Friday, 1 February 2019

Why does bright pure red/green/blue light look white if bright enough?


I believe that white light is white because it contains every wavelength, as white by itself has no frequency by itself.


Can somebody explain why really bright pure red, green, or blue LEDs seem white to us and to cameras?


Also, can a bright light ever be pure(eg is it possible to emit a pure red/pure blue/pure green bright light only with wavelengths in the range of that light), or will the inherent brightness of a light force other wavelengths into the light?



Answer



The photoreceptors of the eye respond a little bit to light frequencies different from their peak sensitivity. If you look at the spectral sensitivity of the eye you will see that the response for the red and green receptors cover most of the visible spectrum (blue is a bit narrow).
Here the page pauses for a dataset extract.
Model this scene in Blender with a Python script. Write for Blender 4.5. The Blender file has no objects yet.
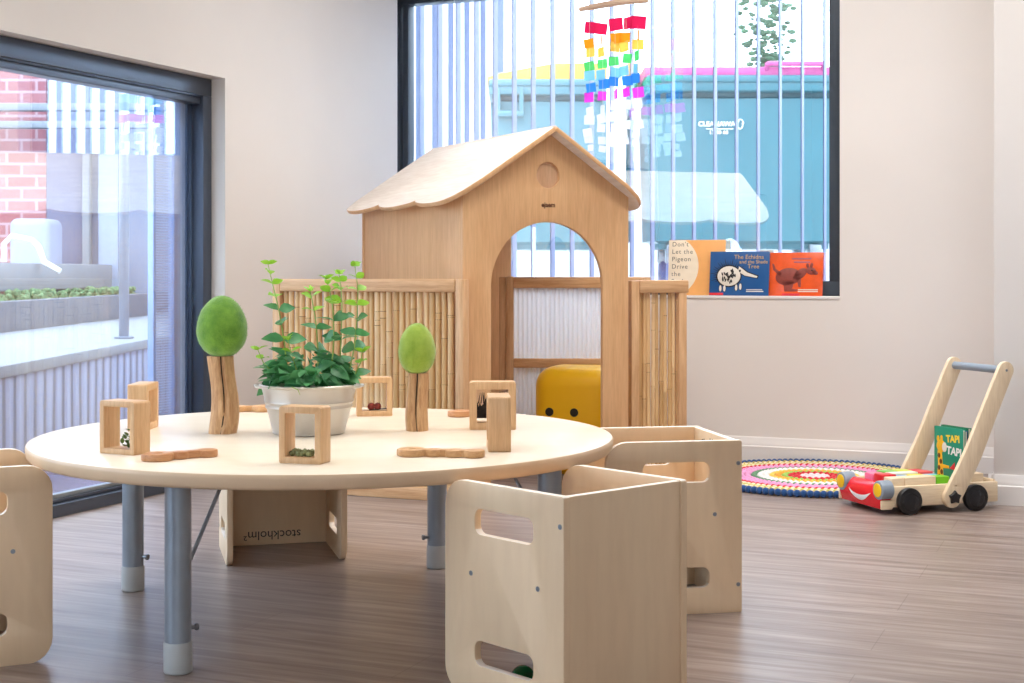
import bpy, bmesh, math, random
from mathutils import Vector, Matrix
random.seed(7)
PI = math.pi
SC = bpy.context.scene
COL = SC.collection
# ------------------------------------------------------------------ camera
F, HY, E = 1440.0, 272.0, 0.735
TH = math.radians(23.0)
CS, SN = math.cos(TH), math.sin(TH)
def W(X, Y, z=0.0):
    return Vector((CS*X - SN*Y, SN*X + CS*Y, z))
def at(px, py, d):
    return W((px-512)/F*d, d, E-(py-HY)*d/F)
def on(px, py, z=0.0):
    d = F*(E-z)/(py-HY)
    return W((px-512)/F*d, d, z)
def u_at(px, v):
    k = (px-512)/F
    d = v/(CS+SN*k)
    return CS*k*d - SN*d
def z_at(px, py, v):
    k = (px-512)/F
    d = v/(CS+SN*k)
    return E-(py-HY)*d/F
cam = bpy.data.cameras.new('camera'); camo = bpy.data.objects.new('camera', cam); COL.objects.link(camo)
cam.sensor_width = 36; cam.lens = F/1024*36; cam.shift_y = -(341.5-HY)/1024
camo.location = (0, 0, E); camo.rotation_euler = (PI/2, 0, TH); cam.clip_start = 0.05; cam.clip_end = 200
SC.camera = camo
vs = SC.view_settings
vs.view_transform = 'Standard'; vs.look = 'None'; vs.gamma = 1; vs.use_curve_mapping = False; vs.exposure = 0.36

# ------------------------------------------------------------------ materials
def lin(c):
    r = []
    for x in c[:3]:
        x /= 255.0
        r.append(x/12.92 if x <= 0.04045 else ((x+0.055)/1.055)**2.4)
    return (r[0], r[1], r[2], 1.0)
MATS = {}
def base(name):
    m = bpy.data.materials.new(name); m.use_nodes = True
    nt = m.node_tree; b = nt.nodes['Principled BSDF']
    return m, nt, b
def setp(b, key, v):
    if key in b.inputs: b.inputs[key].default_value = v
def mix_rgb(nt, fac, a, b_):
    n = nt.nodes.new('ShaderNodeMix'); n.data_type = 'RGBA'
    if hasattr(fac, 'is_output'): nt.links.new(fac, n.inputs['Factor'])
    else: n.inputs['Factor'].default_value = fac
    for k, v in ((6, a), (7, b_)):
        if hasattr(v, 'is_output'): nt.links.new(v, n.inputs[k])
        else: n.inputs[k].default_value = v
    return n.outputs[2]
def coords(nt, scale=(1,1,1), kind='Object', rot=(0,0,0)):
    tc = nt.nodes.new('ShaderNodeTexCoord'); mp = nt.nodes.new('ShaderNodeMapping')
    mp.inputs['Scale'].default_value = scale; mp.inputs['Rotation'].default_value = rot
    nt.links.new(tc.outputs[kind], mp.inputs['Vector'])
    return mp.outputs['Vector']
def noise(nt, vec, scale, detail=3, rough=.5, dist=0):
    n = nt.nodes.new('ShaderNodeTexNoise'); n.inputs['Scale'].default_value = scale
    n.inputs['Detail'].default_value = detail; n.inputs['Roughness'].default_value = rough
    n.inputs['Distortion'].default_value = dist
    nt.links.new(vec, n.inputs['Vector']); return n.outputs['Fac']
def ramp(nt, fac, stops):
    r = nt.nodes.new('ShaderNodeValToRGB'); nt.links.new(fac, r.inputs['Fac'])
    el = r.color_ramp.elements
    while len(el) < len(stops): el.new(0.5)
    for e, (p, c) in zip(el, stops): e.position = p; e.color = c
    return r.outputs['Color']
def bump(nt, b, h, strength=.2, dist=.01):
    n = nt.nodes.new('ShaderNodeBump'); n.inputs['Strength'].default_value = strength; n.inputs['Distance'].default_value = dist
    nt.links.new(h, n.inputs['Height']); nt.links.new(n.outputs['Normal'], b.inputs['Normal'])
def plain(name, c, rough=.5, metal=0, var=.06, scale=30, spec=.5, bumps=0, **kw):
    if name in MATS: return MATS[name]
    m, nt, b = base(name); col = lin(c)
    f = noise(nt, coords(nt), scale, 3)
    dark = tuple(x*(1-var*2) for x in col[:3])+(1,); lite = tuple(min(1, x*(1+var)) for x in col[:3])+(1,)
    cr = ramp(nt, f, [(.3, dark), (.7, lite)]); nt.links.new(cr, b.inputs['Base Color'])
    setp(b, 'Roughness', rough); setp(b, 'Metallic', metal); setp(b, 'Specular IOR Level', spec)
    if bumps: bump(nt, b, f, bumps, .003)
    for k, v in kw.items(): setp(b, k.replace('_', ' '), v)
    MATS[name] = m; return m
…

Camera sensors will be somewhat similar but with different curves and sensitivity.


Image from Wikipedia article on spectral sensitivity Image from Wikipedia


This means that if you have a sufficiently strong light at some frequency, you will activate the receptors maximally. It might seem that you would get far more response from the most fitting receptor, but neuron firing rate has a ceiling: beyond a certain point they just fire maximally. Same thing for camera sensors, that saturate. At this point you just get the same output from all of them.



Note that this model predicts that sufficiently deep blue light might not look white to the human eye.


Super-intense spectrally pure light is essentially a description of a laser. There is nothing inherent in light that would force it to spread out spectrally. In a material such as air there will be effects due to light-matter interactions - it might scatter from atoms and particles producing a line broadening doppler effects, it might ionize atoms so they absorb and re-radiate light as spectral lines, or heat up matter to radiate broadband blackbody radiation.